Por Carlos Duarte
A cobertura
da Televisão Pública de Angola (TPA) à decisão do Tribunal Supremo de
impugnar a nomeação de Suzana Inglês para o cargo de presidente da Comissão
Nacional Eleitoral (CNE), na quinta, feira, 17, é preocupante. A TPA
manifestou claro favorecimento editorial ao MPLA, como é aliás prática
recorrente. A três meses da realização das eleições, o MPLA continua a
monopolizar o tempo de antena da televisão pública e já está em pré-campanha.
Após a
leitura da notícia sobre a decisão judicial, um dos apresentadores do
telejornal leu um extenso comunicado do MPLA a respeito e, logo de imediato, a
estação televisiva ouviu dois juristas, nomeadamente Inglês Pinto,
ex-bastonário da Ordem dos Advogados de Angola (OAA) e Raúl Araújo, professor
universitário e colega da Suzana Inglês na CNE.
Ambos
tergiversaram sobre a deliberação do Tribunal Supremo mas, de forma grosseira,
a TPA manipulou as vagas declarações dos juristas colocando uma legenda
temática durante o noticiário anunciando que “juristas rebatem decisão do
Supremo”.
De acordo
com os dicionários de língua portuguesa, “rebatem” significa, entre outros,
desmentem, impugnam, repelem, destroem, reprimem e refreiam. Em circunstância
nenhuma, porém, os dois entrevistados da TPA contestaram a decisão do Tribunal
Supremo. Na verdade, os juristas não manifestaram qualquer posição sobre a
legalidade ou justeza da decisão, limitando-se apenas a reiteirar que, em
democracia, as diferenças são resolvidas com recurso aos tribunais, para além
de usarem a decisão como evidência do triunfo do Estado de direito e
democrático angolano. Também o MPLA aproveitou a oportunidade para, de forma
propagandística, afirmar a existência de separação efectiva de poderes em
Angola.
Em momento
algum a TPA procurou ouvir a UNITA ou o PRS que interpuseram os recursos para a
impugnação da nomeação de Suzana Inglês.
Raúl Araújo
aproveitou a ocasião para meter a foice em seara alheia ao ter afirmado, nas
suas conclusões, que “é que assim que se resolvem questões do género e não com
manifestações, embora estas ajudem”. O constitucionalista referia-se à
manifestação convocada pela UNITA, para o dia 19 de Maio.
Como
jurista, Raúl Araújo sabe muito bem que o direito à manifestação está
consagrado na Constituição e é um mecanismo legítimo de recurso dos cidadãos
para fazer valer os seus direitos e protestar num Estado de direito e
democrático.

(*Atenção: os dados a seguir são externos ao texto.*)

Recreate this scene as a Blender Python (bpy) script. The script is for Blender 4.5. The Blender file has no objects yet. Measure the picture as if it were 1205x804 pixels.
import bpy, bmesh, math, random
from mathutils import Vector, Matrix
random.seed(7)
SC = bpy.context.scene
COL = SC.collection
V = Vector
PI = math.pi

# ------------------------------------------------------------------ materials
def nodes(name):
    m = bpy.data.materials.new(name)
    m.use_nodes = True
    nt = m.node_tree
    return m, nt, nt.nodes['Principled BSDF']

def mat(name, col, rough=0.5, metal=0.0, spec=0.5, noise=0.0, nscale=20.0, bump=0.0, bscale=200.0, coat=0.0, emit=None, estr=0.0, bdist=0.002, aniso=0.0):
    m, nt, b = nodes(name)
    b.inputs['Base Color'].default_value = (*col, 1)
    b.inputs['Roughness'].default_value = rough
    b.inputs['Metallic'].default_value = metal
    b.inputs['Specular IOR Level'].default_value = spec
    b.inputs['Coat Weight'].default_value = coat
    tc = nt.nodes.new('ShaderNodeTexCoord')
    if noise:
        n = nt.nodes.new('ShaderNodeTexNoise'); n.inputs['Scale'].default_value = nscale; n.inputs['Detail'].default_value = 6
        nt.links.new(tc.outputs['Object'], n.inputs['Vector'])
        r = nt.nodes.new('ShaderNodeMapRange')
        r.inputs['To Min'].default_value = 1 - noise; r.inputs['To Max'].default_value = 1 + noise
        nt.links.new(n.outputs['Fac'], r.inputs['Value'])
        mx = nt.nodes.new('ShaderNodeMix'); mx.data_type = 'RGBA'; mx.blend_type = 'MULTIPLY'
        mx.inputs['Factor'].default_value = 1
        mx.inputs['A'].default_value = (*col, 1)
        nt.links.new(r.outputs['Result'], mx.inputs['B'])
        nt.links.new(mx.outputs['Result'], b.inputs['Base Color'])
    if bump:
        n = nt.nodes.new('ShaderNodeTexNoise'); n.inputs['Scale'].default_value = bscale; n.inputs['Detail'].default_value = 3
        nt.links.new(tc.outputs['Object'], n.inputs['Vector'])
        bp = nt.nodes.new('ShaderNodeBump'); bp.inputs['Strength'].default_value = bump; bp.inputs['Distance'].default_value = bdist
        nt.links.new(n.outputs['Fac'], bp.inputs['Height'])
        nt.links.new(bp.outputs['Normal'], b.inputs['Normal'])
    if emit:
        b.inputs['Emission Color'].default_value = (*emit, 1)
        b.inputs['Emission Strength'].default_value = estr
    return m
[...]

A apresentadora Ana Lemos retomou as palavras do jurista para
encerrar o telejornal distorcendo-as de forma perigosa ao falar em
“manifestações violentas”.
Foi a TPA
que, a 12 de Março passado, legitimou os actos de violência perpetrados por
milícias pró-governamentais contra cidadãos indefesos a 9 e 10 de Março. Essas
milícias, inclusive, atacaram a residência do rapper Carbono Casimiro, onde
este se encontrava reunido com mais quatro organizadores para a planificação de
uma manifestação no dia seguinte, 10 de Março. Atacaram-nos com barras de
ferro, causando ferimentos a quatro deles. A TPA concedeu destaque e
tempo de antena ao suposto Grupo de Cidadãos Angolanos pela Paz, Segurança e
Democracia na República de Angola que reivindicou os ataques. O grupo prometeu
mais actos de violência contra manifestantes e opositores, argumentando que
assim agia em defesa da “paz, segurança e democracia em Angola.” A TPA
ocultou a identidade e o rosto do porta-voz dos atacantes e não concedeu
qualquer espaço de antena às vítimas.
Com a
cobertura da impugnação de Suzana Inglês, a TPA demonstrou, uma vez mais, ser
um veículo de propaganda política dos poderes instituídos.